Sunday, July 4, 2010

Here I am on the road again!

The car screeches to a halt on the dusty road. The passenger's door opens and I am thrown out of it ruthlessly with my personals out on the road. I taste earth as I have tasted so many times before. Without a pause, the car steamrolls ahead. I get up and crane my neck to look as the road meets the horizon, does the car get a new passenger?
I am weary, tired and sickened by the monotone of the eventful life I have had. This latest car has given me a gash on my left cheek. It is bleeding. I don't feel like staunching it. Oddly, I have a similar looking scar, a remnant of a similar gash on my right cheek. Bemused, I roll up my sleeves, open my shirt, draw up my jeans and I can see what life has done to me. My whole body is a patchwork of scars. Some given by love, some by friendship, some by the so called "professional life" and some which I have inflicted upon myself. I pick up my belongings and walk ahead.

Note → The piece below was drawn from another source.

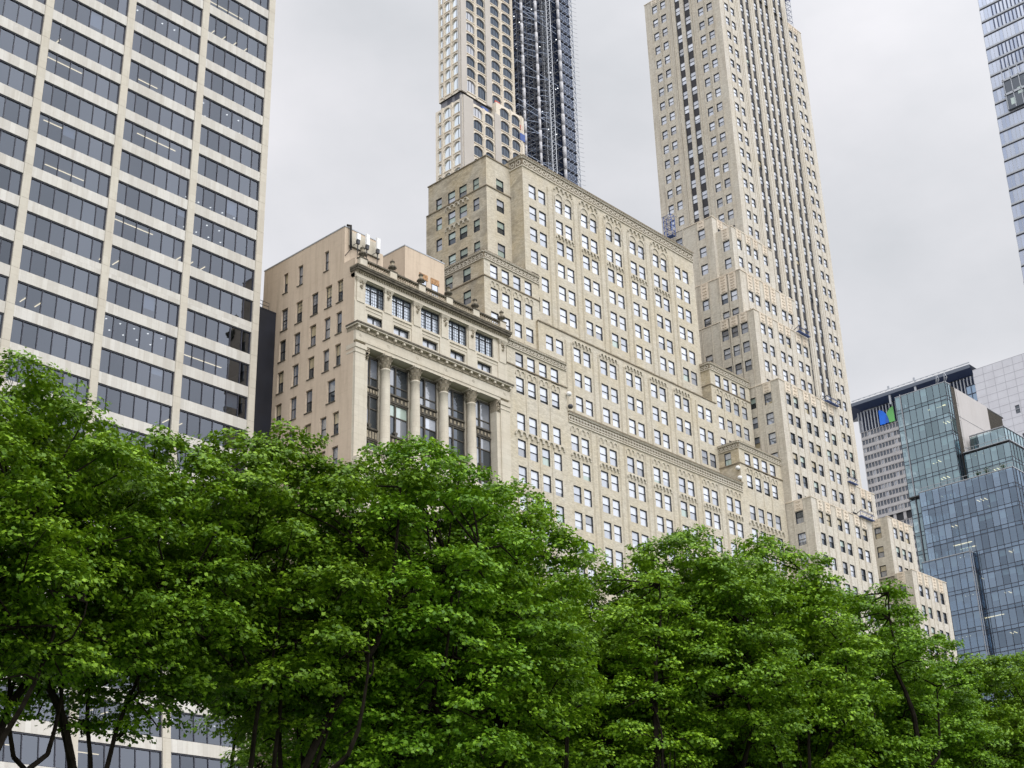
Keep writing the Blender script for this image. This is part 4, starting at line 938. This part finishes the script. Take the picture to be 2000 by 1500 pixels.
# ------------------------------------------------------------------ glass building on the right
def glass_building():
    root = thing('glass_office_building', (311, 131, 0), 'stepped blue green glass curtain wall office building at the right edge', 'building')
    GL, MU, SP, RM, CL, LP, PNB = MB(), MB(), MB(), MB(), MB(), MB(), MB(); r = random.Random(11); panes = []
    F = 4.45
    def curtain(face, c, u0, u1, z0, z1, ztop, mi, depth=5.5, step=1.66, rooms=True, skipcap=False):
        fr = Fr(face, c); n = max(1, round((u1-u0)/step)); s = (u1-u0)/n; z = ztop
        while z > z0:
            zl = max(z0, z-F)
            for i in range(n):
                a, b = u0+s*i, u0+s*(i+1)
                panes.append((fr, a+.03, b-.03, zl+.95, z-.08, mi)); panes.append((fr, a+.03, b-.03, zl+.1, zl+.85, mi))
            for zz in (zl, zl+.9): fr.box(MU, u0, u1, zz-.05, zz+.06, -.1, .06)
            fr.box(SP, u0, u1, zl+.02, zl+.86, -.4, -.3)
            if rooms:
                d0, d1 = -.35, -depth
                for zz, m in ((z-.2, 0), (zl+.3, 1)):
                    CL.poly([fr.P(u0, zz, d0), fr.P(u1, zz, d0), fr.P(u1, zz, d1), fr.P(u0, zz, d1)], m)
                fr.quad(RM, u0, u1, zl, z, d1)
                for i in range(n):
                    if r.random() < .22: fr.quad(RM, u0+s*i, u0+s*(i+1), z-.3-r.uniform(.6, 2.2), z-.2, -.45, 1)
                    if r.random() < .16: fr.box(RM, u0+s*i, u0+s*i+.12, zl+.3, z-.2, -depth+.5, -.6, 2)
                if r.random() < .5:
                    u = u0+r.uniform(0, .7)*(u1-u0); k = r.choice((2, 3, 4))
                    for j in range(k): fr.box(LP, u+j*.9, u+j*.9+.14, z-.3, z-.24, -3.2, -1.6)
                elif r.random() < .4:
                    u = u0+r.uniform(0, .6)*(u1-u0); fr.box(LP, u, min(u1, u+4.5), z-.3, z-.24, -2.6, -2.2)
            z -= F
        for i in range(n+1): u = u0+s*i; fr.box(MU, u-.04, u+.04, z0, z1, -.08, .09)
        fr.box(MU, u0, u1, z1-.18, z1, -.3, .1, 1)
    XG = 300
    curtain('W', XG, 135.33, 148.69, 65.45, 141.16, 141.05, 0); curtain('S', 135.33, XG, 302.51, 109.09, 141.16, 141.05, 0, rooms=False, step=1.31)
    curtain('W', 302.18, 123.27, 134.62, 104.73, 123.27, 122.62, 0); curtain('S', 123.27, 302.18, 327.27, 98.18, 123.27, 122.62, 0, rooms=False)
    curtain('W', 297.27, 121.64, 144.82, 30, 114.87, 114.65, 1); curtain('S', 121.64, 297.27, 327.27, 30, 114.87, 114.65, 1, rooms=False)
    curtain('W', 295.64, 133.96, 145.85, 20, 97.75, 97.53, 1); curtain('S', 133.96, 295.64, 297.16, 20, 97.75, 97.53, 1, rooms=False)
    curtain('W', 306.55, 125.78, 134.4, 123.49, 128.62, 128.29, 0, rooms=False); curtain('S', 125.78, 306.55, 322.91, 123.49, 128.62, 128.29, 0, rooms=False)
    body = MB(); body.box(305.78, 330.55, 135.71, 148.58, 20, 140.95, 0); body.box(302.51, 304.8, 135.49, 135.93, 109.09, 140.73, 1); body.box(304.8, 321.82, 135.38, 135.82, 114.55, 141, 0)
    for z in (125.67, 133.42): body.box(304.8, 321.82, 135.34, 135.38, z, z+.08, 2)
    body.box(303.82, 329.45, 129.38, 135.16, 20, 123.05, 2); body.box(304.36, 328.36, 127.53, 148.36, 20, 114.55, 2); body.box(301.75, 327.27, 139.31, 148.58, 20, 109.09, 2); body.box(308.18, 322.91, 128.73, 135.05, 123.05, 128.4, 2)
    body.box(298.91, 304.36, 121.96, 148.58, 114.71, 114.82, 3); body.box(295.85, 300, 134.18, 145.75, 97.53, 97.64, 3); body.box(302.4, 327.27, 123.49, 135.27, 123.11, 123.22, 3); body.box(300.22, 330.55, 135.49, 148.58, 140.78, 140.89, 3)
    for k in range(14): x = 302.62+2*k/14; body.box(x, x+.07, 135.27, 135.49, 109.09, 140.73, 4)
    for k in range(22): x = 321.82+8*k/22; body.box(x, x+.14, 135.33, 135.6, 129.82, 140.62, 4)
    body.box(321.82, 330.55, 135.29, 135.62, 140.4, 140.62, 1); body.box(321.71, 330.55, 137.45, 148.36, 129.82, 137.45, 2)
    body.box(322.91, 332.73, 123.71, 134.18, 128.29, 128.73, 2); body.tube((325.09, 124.58, 123.27), (325.09, 124.58, 128.4), .5, 0, 12)
    body.build('wall', [M['fin_concrete'], M['darksteel'], M['room'], M['roof'], M['bronze']], root)
    panes.sort(key=lambda p: -(0 if hidden(p[0].P(p[1], p[4])) else 1)*(p[2]-p[1])*(p[4]-p[3])/p[0].c**.01*(2 if p[0].face == 'W' else 1))
    gm = [M['teal_glass'], M['blue_glass']]
    for k, (fr, a, b, z0, z1, mi) in enumerate(panes):
        if k < 100: q = MB(); fr.quad(q, a, b, z0, z1, .0, mi); q.build('window', gm, root)
        else: fr.quad(GL, a, b, z0, z1, 0., mi)
    o = GL.build('window', gm, root); o['kind'] = 'stuff'
    MU.build('mullion', [M['mull'], M['steel']], root); SP.build('spandrel', M['spandrel_blue'], root); CL.build('ceiling', [M['ceil'], M['floor']], root); RM.build('interior', [M['glass_room'], M['blind_grey'], M['ceil']], root); LP.build('ceiling_lamp', M['lamp'], root)
    for x, y, z, r_ in ((299.78, 147.16, 141.38, .13), (295.42, 133.91, 98.4, .13), (295.42, 133.47, 98.4, .08)): q = MB(); q.tube((x, y, 20), (x, y, z), r_, 0, 8); q.build('drain_pipe', M['dull_pipe'], root)
    q = MB()
    for f, c, a, b, z in (('W', 297.38, 121.75, 144.76, 114.87), ('W', 302.29, 123.27, 134.62, 123.27)):
        fr = Fr(f, c)
        for i in range(int((b-a)/1.5)+1): fr.box(q, a+1.5*i-.03, a+1.5*i+.03, z, z+1.05, -.5, -.44)
        fr.box(q, a, b, z+1.0, z+1.08, -.52, -.42)
    q.build('railing', M['steel'], root)
    for i, (x, y, lab) in enumerate(((301.09, 137.56, 'left of two small A-shaped davit frames on the glass building roof'), (301.42, 134.84+.8, 'right of two small A-shaped davit frames on the glass building roof'))):
        b = MB(); z = 141.16
        b.tube((x, y+.5, z), (x, y+.1, z+2.9), .07); b.tube((x, y-.5, z+1.2), (x, y+.1, z+2.9), .07); b.tube((x, y+.5, z+1.2), (x, y-.3, z+1.5), .05); b.tube((x, y+.3, z), (x, y-.3, z+1.4), .05)
        tag(b.build('roof_davit', M['steel'], None, (x, y, z)), lab, 'davit', 'davits on the glass roof')
    for i, (y, lab) in enumerate(((128.29, 'larger potted shrub on glass building terrace edge'), (124.36, 'smaller potted shrub on glass building terrace edge'), (130.36, 'low potted shrub at left end of glass building terrace'))):
        t = thing('potted_shrub', (298.47, y, 114.87), lab, 'plant', 'shrubs on the glass terrace'); b = MB(); rr = random.Random(i)
        for _ in range(90):
            p = Vector((298.47+rr.gauss(0, .25), y+rr.gauss(0, .3), 115.96+rr.gauss(0, .3))); a = rr.uniform(0, 6.3); d = Vector((math.cos(a)*.16, math.sin(a)*.16, rr.uniform(-.1, .1))); e = Vector((-math.sin(a)*.1, math.cos(a)*.1, .08)); b.poly([tuple(p-d), tuple(p-e), tuple(p+d), tuple(p+e)])
        b.build('foliage', plain('shrub_leaf', (.06, .11, .03), .6), t); c = MB(); c.lathe(298.47, y, [(.22, 114.82), (.3, 115.42), (.0, 115.42)], 0, 10); c.build('pot', M['darksteel'], t)
M['teal_glass'] = clear_glass('teal_curtain_glass', .34, (.62, .82, .90), (.50, .63, .63))
M['blue_glass'] = clear_glass('blue_curtain_glass', .31, (.60, .77, .98), (.44, .52, .57))
M['dull_pipe'] = plain('dull_grey_pipe', (.2, .21, .23), .6)
M['glass_room'] = plain('pale_office_room', (.20, .22, .22), .9, vary=.7, vscale=.22)
M['spandrel_blue'] = plain('blue_grey_spandrel', (.16, .2, .25), .6)
M['blind_grey'] = plain('pale_roller_blind', (.5, .55, .54), .9)
M['fin_concrete'] = masonry('grey_concrete_panel', (.50, .48, .47), (.47, .45, .44), (.4, .37, .34), bw=6, bh=7, brick=.02, dirtamt=.15, streak=.4)
glass_building()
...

The road as I said is dusty. It is windy throughout the year on this road. I have been going around on this one as long as I can remember. It appears to me like one big circle, though strangely I can never find anything which I left behind or lost. The wind blows it away. Time heals the wounds.
Often however it has happened that I do find lost memories on the road. No, not trampled beneath innumerable feet which tread this path but it's the memories and people that come from behind and open like a new journey on the same road. I have been haunted by these memories and people. How can I go on with something which has given me these scars pretending to forget what happened? Yes time does heal the wounds, but the scars remain. It is so pathetic of my human nature that I tend to accept these unforgettable thorns that once were roses. And it is so much more sissy of me to feel that they actually are roses after I spend some time on this road with them. Then they speed away, they are there like a pseudo image in front of my eyes, but actually they are far away, pretending not to hear, ensnaring some new victim, despite the fact that they themselves are also the travellers of this road.
But I ain't too big a fool you know. They gave me the pain, the scars, the thorns and all they could do to hurt me. Did I just collapse and bleed to death? I have thorns to give myself, gashes to be bled, scars to be carved, smiles to be stolen, pain to be inflicted. I am not just the dust on the road to be blown away by a speeding car, no. I am a car myself, I am the wind.
I hear it, the sound of an approaching car, I wave my hand and the car stops. A beautiful young girl's driving it. I look at her wrist, scarred. I smile to myself, I have a heart to bleed!